The Beaumont Hotel’s grass runway attracts flying enthusiasts from around the country, who often taxi in just to enjoy a meal at the hotel’s café.

By Stephanie Bergmann, Independent Living Sales & Marketing Director

If you love airplanes, motorcycles or Kansas history, you can enjoy all of them at the Beaumont Hotel, just 50 miles east of Wichita. The bed and breakfast dates back to 1879 and now hosts monthly events for pilots and bikers. Small planes from around the country land on a grass runway by the hotel and taxi down Main Street to park nearby. Motorcyclists ride in for a hot meal at the café and other guests get to check out the shiny machinery up close.
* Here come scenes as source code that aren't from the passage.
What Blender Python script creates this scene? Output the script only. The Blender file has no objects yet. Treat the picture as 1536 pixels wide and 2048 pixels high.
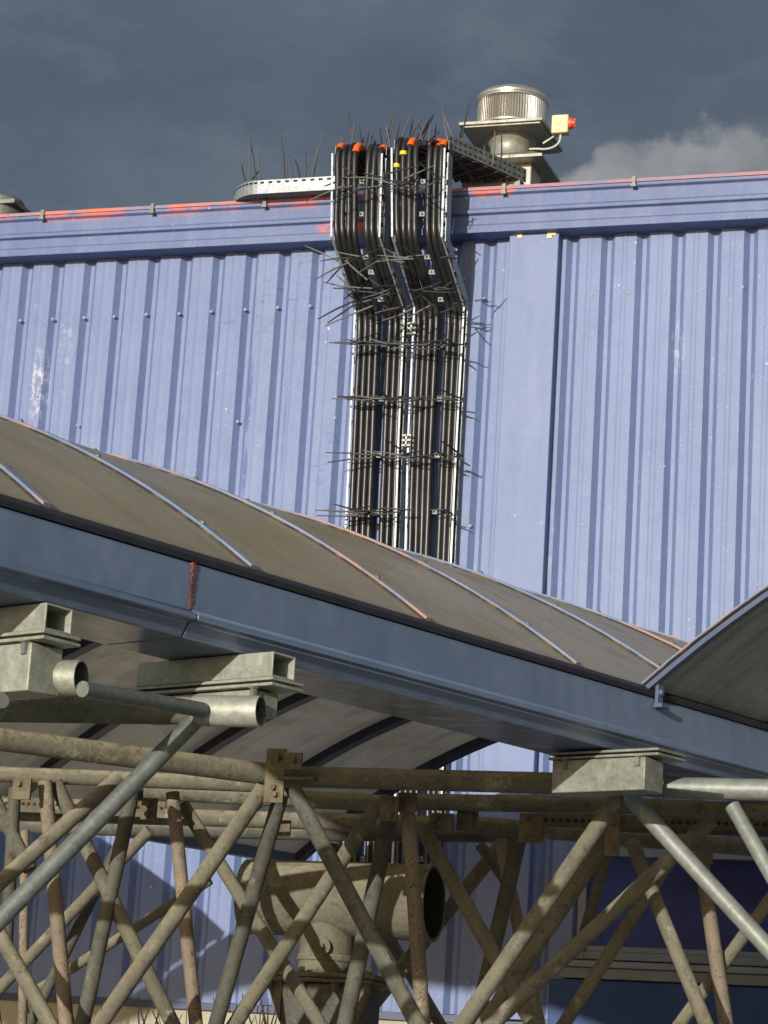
import bpy, bmesh, math, random
from mathutils import Vector, Matrix
random.seed(7)
rad=math.radians
F=5000.0
Zc=Vector((1303,21000,-5000)).normalized()
Xc=Vector((15400,235,5000)); Xc=(Xc-Xc.dot(Zc)*Zc).normalized()
Yc=Zc.cross(Xc)
RM=Matrix((Xc,Yc,Zc))
CAM=Vector((0,0,1.6))
def ray(px,py): return RM@Vector(((px-768)/F,(1024-py)/F,-1))
def W(px,py,Y):
    d=ray(px,py); return CAM+d*(Y/d.y)
def Zp(px,py,z):
    d=ray(px,py); return CAM+d*((z-CAM.z)/d.z)
def Dp(px,py,dep): return CAM+ray(px,py)*dep
def depth(p): return -(RM.transposed()@(p-CAM)).z
UX=Vector((1,0,0)); UY=Vector((0,1,0)); UZ=Vector((0,0,1))
sc=bpy.context.scene; COL=sc.collection
def chaikin(p,n=2):
    for _ in range(n):
        q=[p[0]]
        for a,b in zip(p[:-1],p[1:]): q+= [a*.75+b*.25,a*.25+b*.75]
        q.append(p[-1]); p=q
    return p

# ---------------------------------------------------------------- mesh builder
class MB:
    def __init__(s): s.v=[]; s.f=[]; s.m=[]
    def add(s,vs,fs,mi=0):
        o=len(s.v); s.v+= [Vector(a) for a in vs]
        for f in fs: s.f.append([i+o for i in f]); s.m.append(mi)
    def obox(s,c,ax,ay,az,sx,sy,sz,mi=0):
        vs=[c+ax*(sx/2*i)+ay*(sy/2*j)+az*(sz/2*k) for i in(-1,1) for j in(-1,1) for k in(-1,1)]
        s.add(vs,[(0,1,3,2),(4,6,7,5),(0,4,5,1),(2,3,7,6),(0,2,6,4),(1,5,7,3)],mi)
    def box(s,c,sx,sy,sz,mi=0): s.obox(Vector(c),UX,UY,UZ,sx,sy,sz,mi)
    def bb(s,x0,x1,y0,y1,z0,z1,mi=0): s.box(((x0+x1)/2,(y0+y1)/2,(z0+z1)/2),x1-x0,y1-y0,z1-z0,mi)
    def tube(s,pts,r,n=16,cap=True,mi=0,radii=None):
        pts=[Vector(p) for p in pts]; t0=(pts[1]-pts[0]).normalized()
        a=t0.orthogonal().normalized(); rings=[]
        for i,p in enumerate(pts):
            if i==0: t=t0
            elif i==len(pts)-1: t=(pts[-1]-pts[-2]).normalized()
            else: t=((pts[i+1]-p).normalized()+(p-pts[i-1]).normalized()).normalized()
            a=(a-a.dot(t)*t).normalized(); b=t.cross(a)
            rr=radii[i] if radii else r
            rings.append([p+(a*math.cos(2*math.pi*k/n)+b*math.sin(2*math.pi*k/n))*rr for k in range(n)])
        vs=[q for r_ in rings for q in r_]; fs=[]
        for i in range(len(pts)-1):
            for k in range(n):
                k2=(k+1)%n; fs.append((i*n+k,i*n+k2,(i+1)*n+k2,(i+1)*n+k))
        if cap: fs.append(tuple(reversed(range(n)))); fs.append(tuple((len(pts)-1)*n+k for k in range(n)))
        s.add(vs,fs,mi)
    def pipe(s,p0,p1,r,ri,n=32,mi=0,mi_in=0):
        t=(p1-p0).normalized(); a=t.orthogonal().normalized(); b=t.cross(a)
        ring=lambda p,q:[p+(a*math.cos(2*math.pi*k/n)+b*math.sin(2*math.pi*k/n))*q for k in range(n)]
        base=len(s.v); s.v+=ring(p0,r)+ring(p1,r)+ring(p1,ri)+ring(p0,ri)
        for j in range(4):
            j2=(j+1)%4
            for k in range(n):
                k2=(k+1)%n; s.f.append([base+j*n+k,base+j*n+k2,base+j2*n+k2,base+j2*n+k]); s.m.append(mi_in if j==2 else mi)
    def lathe(s,c,prof,n=32,mi=0,ax=UZ):
        a=ax.orthogonal().normalized(); b=ax.cross(a); vs=[]; fs=[]
        for r,z in prof:
            for k in range(n): vs.append(c+ax*z+(a*math.cos(2*math.pi*k/n)+b*math.sin(2*math.pi*k/n))*r)
        for i in range(len(prof)-1):
            for k in range(n):
                k2=(k+1)%n; fs.append((i*n+k,i*n+k2,(i+1)*n+k2,(i+1)*n+k))
        s.add(vs,fs,mi)
    def prism(s,o,a,b,prof,d,L,closed=True,mi=0,cap=True):
        n=len(prof); vs=[o+a*p+b*q for p,q in prof]+[o+a*p+b*q+d*L for p,q in prof]
        fs=[(i,(i+1)%n,n+(i+1)%n,n+i) for i in range(n if closed else n-1)]
        if closed and cap: fs+= [tuple(reversed(range(n))),tuple(range(n,2*n))]
        s.add(vs,fs,mi)
    def hrect(s,o,a,b,w,h,th,d,L,mi=0):
        def lp(w_,h_,e): return [o+a*(i*w_/2)+b*(j*h_/2)+d*e for i,j in((-1,-1),(1,-1),(1,1),(-1,1))]
        vs=lp(w,h,0)+lp(w,h,L)+lp(w-2*th,h-2*th,L)+lp(w-2*th,h-2*th,0); fs=[]
        for j in range(4):
            j2=(j+1)%4
            for k in range(4):
                k2=(k+1)%4; fs.append((j*4+k,j*4+k2,j2*4+k2,j2*4+k))
        s.add(vs,fs,mi)
    def rail(s,pts,side,w,h,mi=0,off=0.0,flip=1):
        rings=[]
        for i,p in enumerate(pts):
            if i==0: t=(pts[1]-p).normalized(); k=1
            elif i==len(pts)-1: t=(p-pts[i-1]).normalized(); k=1
            else:
                t1=(pts[i+1]-p).normalized(); t2=(p-pts[i-1]).normalized(); t=(t1+t2).normalized(); k=1/max(.5,t.dot(t1))
            nn=side.cross(t).normalized()*flip*k
            rings.append([p-side*w/2+nn*off,p+side*w/2+nn*off,p+side*w/2+nn*(off+h),p-side*w/2+nn*(off+h)])
        vs=[q for r in rings for q in r]; fs=[]
        for i in range(len(pts)-1):
            for k in range(4):
                k2=(k+1)%4; fs.append((i*4+k,i*4+k2,(i+1)*4+k2,(i+1)*4+k))
        fs+=[(3,2,1,0),tuple((len(pts)-1)*4+k for k in range(4))]
        s.add(vs,fs,mi)
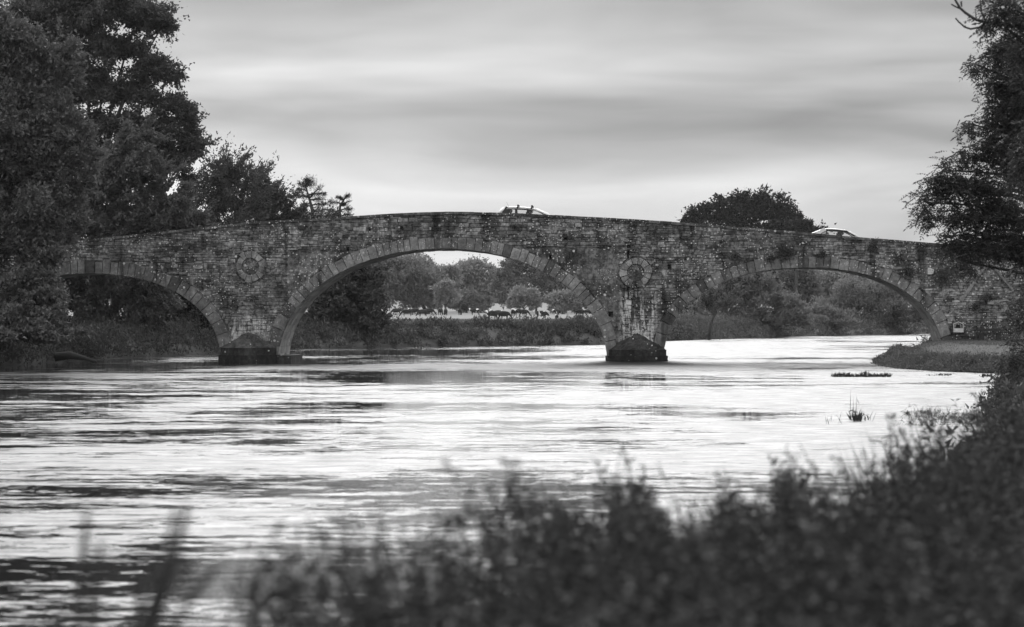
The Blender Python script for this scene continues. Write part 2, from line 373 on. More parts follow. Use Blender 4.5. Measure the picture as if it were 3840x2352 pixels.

Beaumont’s wooden water tower was built to refill the steam locomotives that carried cattle to market.

It’s a far cry from the cattle barons and cowpokes the Beaumont Hotel attracted in the 19th century. Ranchers shipped their livestock on steam locomotives that ran through town. A wooden water tower filled the trains. That tower is still in operation today — the only one of its kind in the U.S., according to the hotel’s general manager, Jeanne Squires. She says her grandfather added the airstrip in 1953 so businessmen could fly in and out easily to keep tabs on their valuable herds.

Today, the town of Beaumont is dwindling, its residents outnumbered by wind turbines spinning in the distance. Yet the hotel and café continue to draw a loyal crowd. Some come for the novelty, others for the nostalgia, but all seem to like the food — especially Jeanne’s pie and prime rib! Whatever brings you here, the Beaumont Hotel is always a good place to land.